Coaching Youth Soccer
"It drives me up the WALL!"

By Michael Ball
USSF "A" Licensed Coach

When I teach youth soccer coaching courses, one of the topics is the wall pass. Many soccer coaches treat the wall pass as something that is simple, and after about 1 minute they may have completed one pass and feel they have finished.

The wall pass is NOT simple as it requires correct positioning, two soccer players thinking the same thing, a correctly weighted first pass at the correct angle and then a correctly weighted return pass again at the correct angle. The timing of the runs, acceleration, passes etc due to the confined space for the play needs to be performed with precision. Now this is not my main point?

The point is thinking! The first question in the mind of the player with the soccer ball is; there is a space available so that if "I" make a wall pass and receive the ball back again, then "I" can make another pass or take a shot or what ever.

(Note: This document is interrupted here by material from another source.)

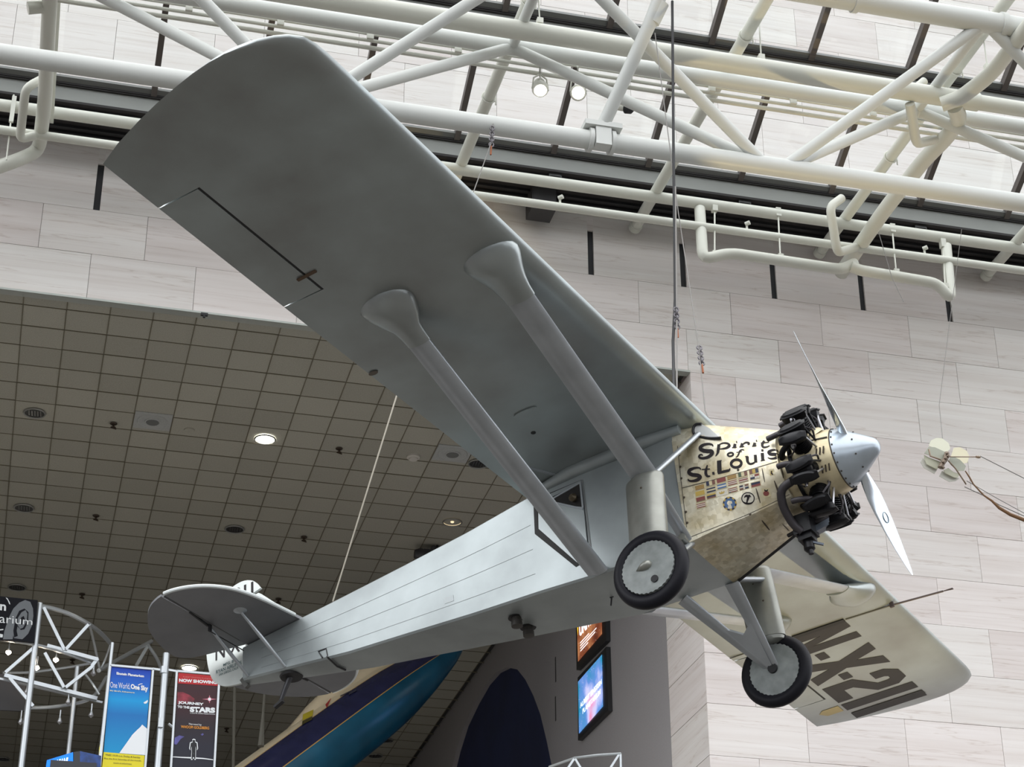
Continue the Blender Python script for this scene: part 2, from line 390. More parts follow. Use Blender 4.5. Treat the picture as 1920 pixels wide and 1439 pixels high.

So the youth soccer player with the soccer ball is making a decision that is 2 steps in front of the present situation. He sees an opportunity, decides in a fraction of a second that he can make a pass, receiver the return, collect the ball with one foot and shoot may be with the next step with the other foot (using the same foot to collect and shoot takes an extra step unless it is a first time shot). It is that kind of thinking that is needed for the better players. Now will the play always work; no. It may fail due to poor execution or smart defending.

Now, lets take the situation when the player who IS THE WALL decides that he/she wants to do something different? The player who was making the pass runs into a position that takes him out of the play and in front of the ball. The player with the ball in all probability will control the ball and turn. At best the player is only one move ahead. What the player with the ball does for this article is unimportant. We can all surmise that the player makes a brilliant play.

The probability is the game slows down and there is a good chance that the player may lose the ball. Additionally the rest of the team is anticipating what is going to happen with the wall pass.

So what if the wall pass fails!. Well the player that was expecting the ball is out of position to defend, the player who has lost the ball is not in a defensive position to defend, and the rest of the team have no idea what the player with the ball was going to do. What is the consequence? The whole team is in trouble.

Now what if the wall pass fails? The probability is that the player that made a bad wall pass can immediately defend and the rest of the team can adjust more quickly. This appears to be that the game of soccer is made up of rules. The answer is yes.

Situations demand a certain amount of unselfish discipline to enable a team to function well. A simpler way of saying that is "how can anyone coordinate something if everyone wants to do their own thing"? The bottom line is there are fairly strict rules for most situations on a soccer field and if someone wants to do something different then it needs to be successful. This does not stop dribbling, long passes, short passes, improvisation or booting the ball out of play. It means that every situation has a preferential choice.

The most enlightening statement that I can remember was by Karl Heintz Hettergott (not Karl Dewazien; who came from Lithuania) but the famous German coach "THE GAME DEMANDS ". So what drives me up the WALL; not the wall pass, but poor thinking and poor technique. There is nothing more frustrating as a player than to make a good wall pass and not get the ball back.